### Exercise directions
Output all the material that follows, exactly as given.

[start Material]

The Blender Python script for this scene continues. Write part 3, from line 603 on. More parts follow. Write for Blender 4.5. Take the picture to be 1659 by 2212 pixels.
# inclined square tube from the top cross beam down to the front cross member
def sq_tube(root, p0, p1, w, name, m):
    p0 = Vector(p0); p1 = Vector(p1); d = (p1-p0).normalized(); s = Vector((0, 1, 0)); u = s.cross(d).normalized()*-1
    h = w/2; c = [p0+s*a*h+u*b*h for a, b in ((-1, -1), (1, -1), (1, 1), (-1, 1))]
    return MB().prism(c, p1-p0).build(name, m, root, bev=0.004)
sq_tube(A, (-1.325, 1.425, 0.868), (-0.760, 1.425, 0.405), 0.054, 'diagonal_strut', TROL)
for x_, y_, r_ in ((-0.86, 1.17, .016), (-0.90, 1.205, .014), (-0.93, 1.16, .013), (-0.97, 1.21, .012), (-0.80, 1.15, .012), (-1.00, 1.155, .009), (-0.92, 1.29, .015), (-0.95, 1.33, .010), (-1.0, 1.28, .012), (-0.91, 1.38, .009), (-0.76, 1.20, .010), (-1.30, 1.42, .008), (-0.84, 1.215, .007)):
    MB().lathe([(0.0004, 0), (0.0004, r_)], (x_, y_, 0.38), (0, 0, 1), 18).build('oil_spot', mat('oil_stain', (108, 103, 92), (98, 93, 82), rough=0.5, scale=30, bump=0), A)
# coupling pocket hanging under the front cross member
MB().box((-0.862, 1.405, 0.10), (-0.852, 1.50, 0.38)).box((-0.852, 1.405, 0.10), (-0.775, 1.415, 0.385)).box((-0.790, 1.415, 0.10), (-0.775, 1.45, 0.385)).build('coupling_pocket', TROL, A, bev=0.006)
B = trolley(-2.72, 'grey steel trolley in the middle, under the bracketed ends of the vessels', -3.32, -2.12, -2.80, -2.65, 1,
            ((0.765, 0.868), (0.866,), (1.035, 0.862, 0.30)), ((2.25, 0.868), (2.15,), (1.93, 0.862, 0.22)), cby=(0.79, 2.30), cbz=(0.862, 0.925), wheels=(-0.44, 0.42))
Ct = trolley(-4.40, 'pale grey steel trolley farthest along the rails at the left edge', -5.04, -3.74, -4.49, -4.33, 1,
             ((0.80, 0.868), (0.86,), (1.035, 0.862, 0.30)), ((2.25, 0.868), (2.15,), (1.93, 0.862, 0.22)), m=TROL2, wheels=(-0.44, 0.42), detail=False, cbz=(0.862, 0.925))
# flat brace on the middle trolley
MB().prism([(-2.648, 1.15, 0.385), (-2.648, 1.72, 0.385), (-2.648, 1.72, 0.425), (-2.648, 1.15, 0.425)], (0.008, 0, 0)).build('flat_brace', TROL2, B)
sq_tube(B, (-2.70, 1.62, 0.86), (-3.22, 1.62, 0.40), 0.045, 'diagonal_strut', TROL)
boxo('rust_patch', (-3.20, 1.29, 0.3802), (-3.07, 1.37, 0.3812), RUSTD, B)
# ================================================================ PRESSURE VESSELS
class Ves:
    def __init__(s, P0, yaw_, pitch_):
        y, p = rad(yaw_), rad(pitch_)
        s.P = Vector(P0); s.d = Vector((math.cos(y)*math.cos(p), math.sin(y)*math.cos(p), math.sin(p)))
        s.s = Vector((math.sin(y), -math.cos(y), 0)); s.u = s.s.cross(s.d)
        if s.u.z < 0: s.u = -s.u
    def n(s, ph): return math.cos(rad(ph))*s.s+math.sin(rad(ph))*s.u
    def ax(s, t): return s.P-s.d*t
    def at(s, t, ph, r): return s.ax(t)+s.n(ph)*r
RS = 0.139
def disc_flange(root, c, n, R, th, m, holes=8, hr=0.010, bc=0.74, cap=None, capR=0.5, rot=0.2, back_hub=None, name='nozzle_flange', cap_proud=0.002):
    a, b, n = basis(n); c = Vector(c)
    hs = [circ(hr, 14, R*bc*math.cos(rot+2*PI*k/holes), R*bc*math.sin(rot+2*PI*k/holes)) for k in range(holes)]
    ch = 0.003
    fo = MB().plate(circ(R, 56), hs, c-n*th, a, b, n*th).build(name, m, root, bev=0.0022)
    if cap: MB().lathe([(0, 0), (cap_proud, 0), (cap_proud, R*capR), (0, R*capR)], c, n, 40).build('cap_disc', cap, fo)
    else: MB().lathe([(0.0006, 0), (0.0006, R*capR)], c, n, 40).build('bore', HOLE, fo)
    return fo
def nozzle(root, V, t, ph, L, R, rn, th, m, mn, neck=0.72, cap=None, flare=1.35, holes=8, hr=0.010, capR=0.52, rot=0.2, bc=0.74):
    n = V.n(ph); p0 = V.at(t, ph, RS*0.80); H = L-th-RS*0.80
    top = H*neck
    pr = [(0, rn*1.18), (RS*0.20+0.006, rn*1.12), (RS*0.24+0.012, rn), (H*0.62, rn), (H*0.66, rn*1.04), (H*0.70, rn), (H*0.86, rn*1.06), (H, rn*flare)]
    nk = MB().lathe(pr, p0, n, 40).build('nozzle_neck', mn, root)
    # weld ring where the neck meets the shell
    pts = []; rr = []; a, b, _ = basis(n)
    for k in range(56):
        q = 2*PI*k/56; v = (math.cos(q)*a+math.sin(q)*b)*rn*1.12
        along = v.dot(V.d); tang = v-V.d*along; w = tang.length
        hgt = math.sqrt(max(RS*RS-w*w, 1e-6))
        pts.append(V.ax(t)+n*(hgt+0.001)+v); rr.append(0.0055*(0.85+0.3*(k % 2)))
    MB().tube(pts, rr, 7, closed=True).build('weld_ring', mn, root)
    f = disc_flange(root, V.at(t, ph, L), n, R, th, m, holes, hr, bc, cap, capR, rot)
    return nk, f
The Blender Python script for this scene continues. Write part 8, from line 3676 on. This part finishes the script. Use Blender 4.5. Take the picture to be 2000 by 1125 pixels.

[end Material]

### Solution to this exercise
The Blender Python script for this scene continues. Write part 3, from line 603 on. More parts follow. Write for Blender 4.5. Take the picture to be 1659 by 2212 pixels.
# inclined square tube from the top cross beam down to the front cross member
def sq_tube(root, p0, p1, w, name, m):
    p0 = Vector(p0); p1 = Vector(p1); d = (p1-p0).normalized(); s = Vector((0, 1, 0)); u = s.cross(d).normalized()*-1
    h = w/2; c = [p0+s*a*h+u*b*h for a, b in ((-1, -1), (1, -1), (1, 1), (-1, 1))]
    return MB().prism(c, p1-p0).build(name, m, root, bev=0.004)
sq_tube(A, (-1.325, 1.425, 0.868), (-0.760, 1.425, 0.405), 0.054, 'diagonal_strut', TROL)
for x_, y_, r_ in ((-0.86, 1.17, .016), (-0.90, 1.205, .014), (-0.93, 1.16, .013), (-0.97, 1.21, .012), (-0.80, 1.15, .012), (-1.00, 1.155, .009), (-0.92, 1.29, .015), (-0.95, 1.33, .010), (-1.0, 1.28, .012), (-0.91, 1.38, .009), (-0.76, 1.20, .010), (-1.30, 1.42, .008), (-0.84, 1.215, .007)):
    MB().lathe([(0.0004, 0), (0.0004, r_)], (x_, y_, 0.38), (0, 0, 1), 18).build('oil_spot', mat('oil_stain', (108, 103, 92), (98, 93, 82), rough=0.5, scale=30, bump=0), A)
# coupling pocket hanging under the front cross member
MB().box((-0.862, 1.405, 0.10), (-0.852, 1.50, 0.38)).box((-0.852, 1.405, 0.10), (-0.775, 1.415, 0.385)).box((-0.790, 1.415, 0.10), (-0.775, 1.45, 0.385)).build('coupling_pocket', TROL, A, bev=0.006)
B = trolley(-2.72, 'grey steel trolley in the middle, under the bracketed ends of the vessels', -3.32, -2.12, -2.80, -2.65, 1,
            ((0.765, 0.868), (0.866,), (1.035, 0.862, 0.30)), ((2.25, 0.868), (2.15,), (1.93, 0.862, 0.22)), cby=(0.79, 2.30), cbz=(0.862, 0.925), wheels=(-0.44, 0.42))
Ct = trolley(-4.40, 'pale grey steel trolley farthest along the rails at the left edge', -5.04, -3.74, -4.49, -4.33, 1,
             ((0.80, 0.868), (0.86,), (1.035, 0.862, 0.30)), ((2.25, 0.868), (2.15,), (1.93, 0.862, 0.22)), m=TROL2, wheels=(-0.44, 0.42), detail=False, cbz=(0.862, 0.925))
# flat brace on the middle trolley
MB().prism([(-2.648, 1.15, 0.385), (-2.648, 1.72, 0.385), (-2.648, 1.72, 0.425), (-2.648, 1.15, 0.425)], (0.008, 0, 0)).build('flat_brace', TROL2, B)
sq_tube(B, (-2.70, 1.62, 0.86), (-3.22, 1.62, 0.40), 0.045, 'diagonal_strut', TROL)
boxo('rust_patch', (-3.20, 1.29, 0.3802), (-3.07, 1.37, 0.3812), RUSTD, B)
# ================================================================ PRESSURE VESSELS
class Ves:
    def __init__(s, P0, yaw_, pitch_):
        y, p = rad(yaw_), rad(pitch_)
        s.P = Vector(P0); s.d = Vector((math.cos(y)*math.cos(p), math.sin(y)*math.cos(p), math.sin(p)))
        s.s = Vector((math.sin(y), -math.cos(y), 0)); s.u = s.s.cross(s.d)
        if s.u.z < 0: s.u = -s.u
    def n(s, ph): return math.cos(rad(ph))*s.s+math.sin(rad(ph))*s.u
    def ax(s, t): return s.P-s.d*t
    def at(s, t, ph, r): return s.ax(t)+s.n(ph)*r
RS = 0.139
def disc_flange(root, c, n, R, th, m, holes=8, hr=0.010, bc=0.74, cap=None, capR=0.5, rot=0.2, back_hub=None, name='nozzle_flange', cap_proud=0.002):
    a, b, n = basis(n); c = Vector(c)
    hs = [circ(hr, 14, R*bc*math.cos(rot+2*PI*k/holes), R*bc*math.sin(rot+2*PI*k/holes)) for k in range(holes)]
    ch = 0.003
    fo = MB().plate(circ(R, 56), hs, c-n*th, a, b, n*th).build(name, m, root, bev=0.0022)
    if cap: MB().lathe([(0, 0), (cap_proud, 0), (cap_proud, R*capR), (0, R*capR)], c, n, 40).build('cap_disc', cap, fo)
    else: MB().lathe([(0.0006, 0), (0.0006, R*capR)], c, n, 40).build('bore', HOLE, fo)
    return fo
def nozzle(root, V, t, ph, L, R, rn, th, m, mn, neck=0.72, cap=None, flare=1.35, holes=8, hr=0.010, capR=0.52, rot=0.2, bc=0.74):
    n = V.n(ph); p0 = V.at(t, ph, RS*0.80); H = L-th-RS*0.80
    top = H*neck
    pr = [(0, rn*1.18), (RS*0.20+0.006, rn*1.12), (RS*0.24+0.012, rn), (H*0.62, rn), (H*0.66, rn*1.04), (H*0.70, rn), (H*0.86, rn*1.06), (H, rn*flare)]
    nk = MB().lathe(pr, p0, n, 40).build('nozzle_neck', mn, root)
    # weld ring where the neck meets the shell
    pts = []; rr = []; a, b, _ = basis(n)
    for k in range(56):
        q = 2*PI*k/56; v = (math.cos(q)*a+math.sin(q)*b)*rn*1.12
        along = v.dot(V.d); tang = v-V.d*along; w = tang.length
        hgt = math.sqrt(max(RS*RS-w*w, 1e-6))
        pts.append(V.ax(t)+n*(hgt+0.001)+v); rr.append(0.0055*(0.85+0.3*(k % 2)))
    MB().tube(pts, rr, 7, closed=True).build('weld_ring', mn, root)
    f = disc_flange(root, V.at(t, ph, L), n, R, th, m, holes, hr, bc, cap, capR, rot)
    return nk, f
The Blender Python script for this scene continues. Write part 8, from line 3676 on. This part finishes the script. Use Blender 4.5. Take the picture to be 2000 by 1125 pixels.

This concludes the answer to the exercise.